‘Perturbazioni’ costanti investono il primo pianeta del Sistema Solare che, pur avendo un’atmosfera molto sottile, mostra un singolare andamento ‘meteo’ e, al mattino, è investito da ‘rovesci’ di meteoroidi, provenienti da due tipologie di comete (quelle gioviane e quelle tipo Halley). E’ quanto afferma uno studio condotto sui dati della sonda Messenger (Mercury Surface, Space Environment, Geochemistry and Ranging) della Nasa e coordinato dal Goddard Space Flight Center. La ricerca è stata illustrata nell’articolo “Reconciling the Dawn–Dusk Asymmetry in Mercury’s Exosphere with the Micrometeoroid Impact Directionality”, pubblicato su The Astrophysical Journal Letters. Il gruppo di lavoro si è servito di modelli informatici con cui è stato simulato l’impatto dei meteoroidi sull’atmosfera di Mercurio e da cui è emerso il singolare andamento di queste ‘piogge’ che si presentano in determinate ore del giorno mercuriano. Il modelli hanno integrato le osservazioni di Messenger, che hanno messo in evidenza come i piccoli frammenti arrivino sul pianeta da specifiche direzioni.

In particolare, gli studiosi hanno utilizzato i dati dello spettrometro Mascs (Mercury Atmosphere and Surface Composition Spectrometer) della sonda, che ha svelato gli effetti dei meteoroidi sull’atmosfera sottile del pianeta, definita esosfera. La presenza di calcio e magnesio nell’esosfera è più elevata quando Mercurio si trova all’alba: un dato indicativo del fatto che gli impatti dei meteoroidi sono più frequenti in una determinata fase del giorno del pianeta. Questa particolarità, secondo gli esperti, si deve ad una combinazione di fattori: la lunghezza del giorno del pianeta, rispetto al suo anno, e la direzione in cui si muovono molti meteoroidi, che viaggiano in direzione contraria a quella dei pianeti. Dato che Mercurio ruota molto lentamente, la parte della sua superficie che si trova all’alba rimane esposta per un tempo estremamente lungo al flusso di uno dei principali gruppi di meteoroidi che affollano il Sistema Solare.

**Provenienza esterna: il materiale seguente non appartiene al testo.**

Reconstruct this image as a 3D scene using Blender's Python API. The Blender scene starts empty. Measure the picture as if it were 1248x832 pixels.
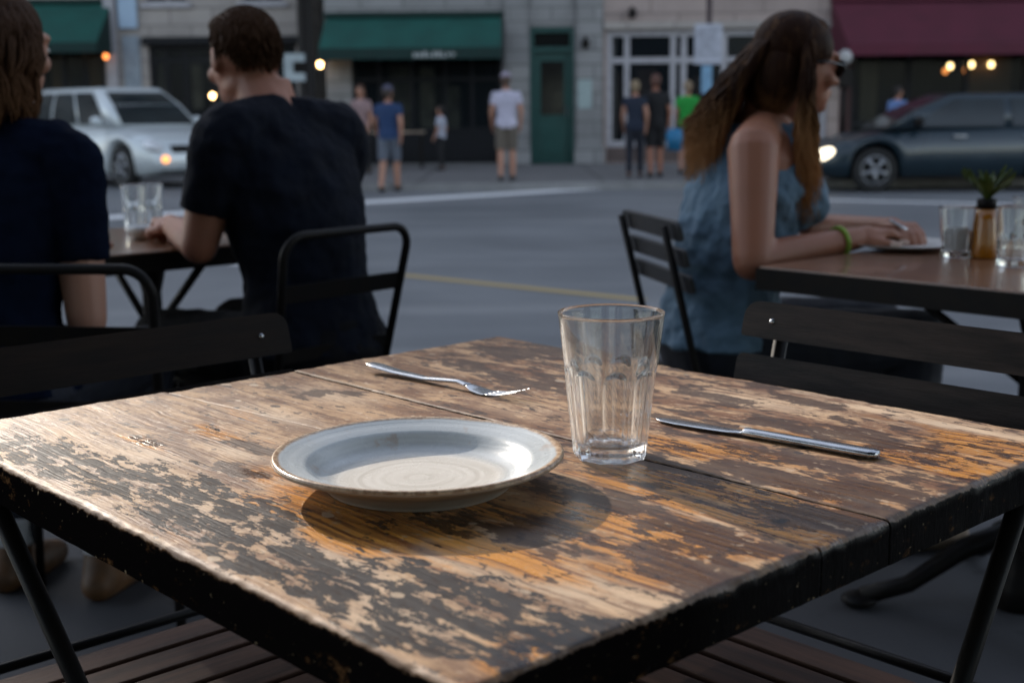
import bpy, bmesh, math, random
from mathutils import Vector, Matrix, noise, Euler
random.seed(11)
R = math.radians
C = bpy.context.scene.collection
sc = bpy.context.scene

# ------------------------------------------------------------------ camera geometry
F_PX, PITCH, ROLL, CAM_Z = 1557.187, R(10.0702), R(-0.4964), 1.07
def ray(px, py):
    X, Y = px-624, py-416
    cr, sr = math.cos(ROLL), math.sin(ROLL)
    x, y = X*cr+Y*sr, -X*sr+Y*cr
    c, s = math.cos(PITCH), math.sin(PITCH)
    return Vector((x/F_PX, c-(y/F_PX)*s, -s-(y/F_PX)*c))
def at(px, py, Y):
    d = ray(px, py); d = d*(Y/d.y); return Vector((d.x, d.y, d.z+CAM_Z))
def gnd(px, py, z=0.0):
    d = ray(px, py); t = (z-CAM_Z)/d.z; return Vector((d.x*t, d.y*t, z))

# ------------------------------------------------------------------ materials
def new_mat(name):
    m = bpy.data.materials.new(name); m.use_nodes = True
    nt = m.node_tree; nt.nodes.clear()
    out = nt.nodes.new('ShaderNodeOutputMaterial'); b = nt.nodes.new('ShaderNodeBsdfPrincipled')
    nt.links.new(b.outputs[0], out.inputs[0])
    return m, nt, b, out
def nd(nt, t, **kw):
    n = nt.nodes.new(t)
    for k, v in kw.items(): setattr(n, k, v)
    return n
def val(nt, sock, v):
    if hasattr(v, 'links') or hasattr(v, 'is_linked'): nt.links.new(v, sock)
    else: sock.default_value = v
def mth(nt, op, a, b=None, clamp=False):
    n = nd(nt, 'ShaderNodeMath', operation=op); n.use_clamp = clamp
    val(nt, n.inputs[0], a)
    if b is not None: val(nt, n.inputs[1], b)
    return n.outputs[0]
def mixc(nt, f, a, b, blend='MIX'):
    n = nd(nt, 'ShaderNodeMix', data_type='RGBA', blend_type=blend)
    val(nt, n.inputs[0], f)
    val(nt, n.inputs[6], a if not isinstance(a, tuple) else (*a[:3], 1)); val(nt, n.inputs[7], b if not isinstance(b, tuple) else (*b[:3], 1))
    return n.outputs[2]
def coords(nt, scale=(1,1,1), kind='Object', loc=(0,0,0), rot=(0,0,0)):
    tc = nd(nt, 'ShaderNodeTexCoord'); mp = nd(nt, 'ShaderNodeMapping')
    nt.links.new(tc.outputs[kind], mp.inputs[0])
    mp.inputs['Scale'].default_value = scale; mp.inputs['Location'].default_value = loc; mp.inputs['Rotation'].default_value = rot
    return mp.outputs[0]
def nz(nt, vec, scale, detail=4, rough=0.5, dist=0.0):
    n = nd(nt, 'ShaderNodeTexNoise'); nt.links.new(vec, n.inputs['Vector'])
    n.inputs['Scale'].default_value = scale; n.inputs['Detail'].default_value = detail
    n.inputs['Roughness'].default_value = rough; n.inputs['Distortion'].default_value = dist
    return n.outputs[0]
def sstep(nt, v, a, b):
    n = nd(nt, 'ShaderNodeMapRange', interpolation_type='SMOOTHSTEP')
    val(nt, n.inputs[0], v); n.inputs[1].default_value = a; n.inputs[2].default_value = b
    return n.outputs[0]
def bump(nt, b, h, strength=0.3, dist=0.01):
    n = nd(nt, 'ShaderNodeBump'); n.inputs['Strength'].default_value = strength; n.inputs['Distance'].default_value = dist
    nt.links.new(h, n.inputs['Height']); nt.links.new(n.outputs[0], b.inputs['Normal'])
def rgh(nt, b, v): val(nt, b.inputs['Roughness'], v)

def M(name, col, rough=0.6, metal=0.0, col2=None, scale=8, amt=0.5, bmp=0.15, bdist=0.003, stretch=(1,1,1), coat=0.0, spec=0.5, sheen=0.0):
    m, nt, b, out = new_mat(name)
    v = coords(nt, stretch)
    n1 = nz(nt, v, scale, 6, 0.6)
    col2 = col2 or tuple(c*0.6 for c in col)
    f = sstep(nt, n1, 0.5-0.5*amt-0.05, 0.5+0.5*(1-amt)+0.1)
    nt.links.new(mixc(nt, f, tuple(col2), tuple(col)), b.inputs['Base Color'])
    rgh(nt, b, mth(nt, 'ADD', mth(nt, 'MULTIPLY', n1, 0.2), rough-0.1))
    b.inputs['Metallic'].default_value = metal; b.inputs['Coat Weight'].default_value = coat
    b.inputs['Specular IOR Level'].default_value = spec; b.inputs['Sheen Weight'].default_value = sheen
    if bmp: bump(nt, b, nz(nt, v, scale*6, 4, 0.6), bmp, bdist)
    return m
def emis(name, col, s):
    m, nt, b, out = new_mat(name)
    b.inputs['Emission Color'].default_value = (*col, 1); b.inputs['Emission Strength'].default_value = s
    b.inputs['Base Color'].default_value = (*col, 1)
    return m
def pane_mat(name, tint=(0.02,0.025,0.03), rough=0.08, alpha=0.2):
    m, nt, b, out = new_mat(name)
    n = nz(nt, coords(nt), 1.5, 2)
    nt.links.new(mixc(nt, n, tint, tuple(c*2 for c in tint)), b.inputs['Base Color'])
    b.inputs['Roughness'].default_value = rough; b.inputs['Specular IOR Level'].default_value = .15
    tr = nd(nt, 'ShaderNodeBsdfTransparent'); tr.inputs[0].default_value = (0.8,0.85,0.85,1)
    mx = nd(nt, 'ShaderNodeMixShader'); mx.inputs[0].default_value = alpha
    nt.links.new(tr.outputs[0], mx.inputs[1]); nt.links.new(b.outputs[0], mx.inputs[2]); nt.links.new(mx.outputs[0], out.inputs[0])
    return m
def skin_mat(name, col):
    m, nt, b, out = new_mat(name)
    v = coords(nt)
    n1 = nz(nt, v, 9, 4); n2 = nz(nt, v, 60, 3)
    c = mixc(nt, n1, tuple(c*0.82 for c in col), (min(1,col[0]*1.15), col[1]*0.97, col[2]*0.92))
    nt.links.new(c, b.inputs['Base Color'])
    b.inputs['Subsurface Weight'].default_value = 0.12; b.inputs['Subsurface Radius'].default_value = (0.01,0.004,0.002)
    rgh(nt, b, 0.5); bump(nt, b, n2, 0.08, 0.001)
    return m
def hair_mat(name, dark, light, z0, z1):
    m, nt, b, out = new_mat(name)
    tc = nd(nt, 'ShaderNodeTexCoord'); sp = nd(nt, 'ShaderNodeSeparateXYZ'); nt.links.new(tc.outputs['Object'], sp.inputs[0])
    g = sstep(nt, sp.outputs[2], z0, z1)
    n = nz(nt, coords(nt, (60,60,6)), 1.0, 5, 0.6)
    g2 = mth(nt, 'ADD', g, mth(nt, 'MULTIPLY', mth(nt, 'SUBTRACT', n, 0.5), 0.9), True)
    c = mixc(nt, g2, light, dark)
    nt.links.new(mixc(nt, n, tuple([0.5]*3), tuple([1.15]*3)), (mx := nd(nt, 'ShaderNodeMix', data_type='RGBA', blend_type='MULTIPLY')).inputs[7])
    mx.inputs[0].default_value = 1.0; nt.links.new(c, mx.inputs[6]); nt.links.new(mx.outputs[2], b.inputs['Base Color'])
    b.inputs['Specular IOR Level'].default_value = 0.05; rgh(nt, b, 0.5); bump(nt, b, n, 0.6, 0.01)
    return m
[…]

Questa ‘famiglia’, le meteoroidi retrograde, orbita intorno al Sole in senso contrario a quello dei pianeti, che, come nel caso di Mercurio, vengono colpiti con più forza di quanto sarebbe avvenuto se tali frammenti si fossero mossi nella stessa direzione. Questa ‘compagnia’ di meteoroidi comprende anche esemplari derivanti dalla disintegrazione di comete. Secondo gli autori del paper, i frammenti che raggiungono la velocità necessaria per risultare coerenti con i dati osservati da Messenger e con le simulazioni sono quelli originati da due specifiche categorie di comete, quelle gioviane e quelle tipo Halley. Queste ‘docce’ quotidiane avrebbero quindi contribuito a plasmare l’esosfera di Mercurio. Messenger, che ha terminato la sua vita tecnica schiantandosi sulla superficie del pianeta più interno del Sistema Solare il 30 aprile 2015, era stata lanciata il 3 agosto 2004 da Cape Canaveral ed era arrivata a destinazione dopo quasi sette anni di viaggio, il 18 marzo 2011. In precedenza, solo un’altra sonda aveva fatto visita a Mercurio: si tratta di Mariner 10 della Nasa, che nel 1974 e nel 1975 aveva effettuato due fly-by. A raccogliere il testimone di Messenger e proseguire lo studio sul piccolo pianeta roccioso sarà nel 2018 la missione Bepi Colombo, che vede l’Italia, tramite l’Agenzia Spaziale Italiana, coinvolta con un contributo scientifico di alto livello.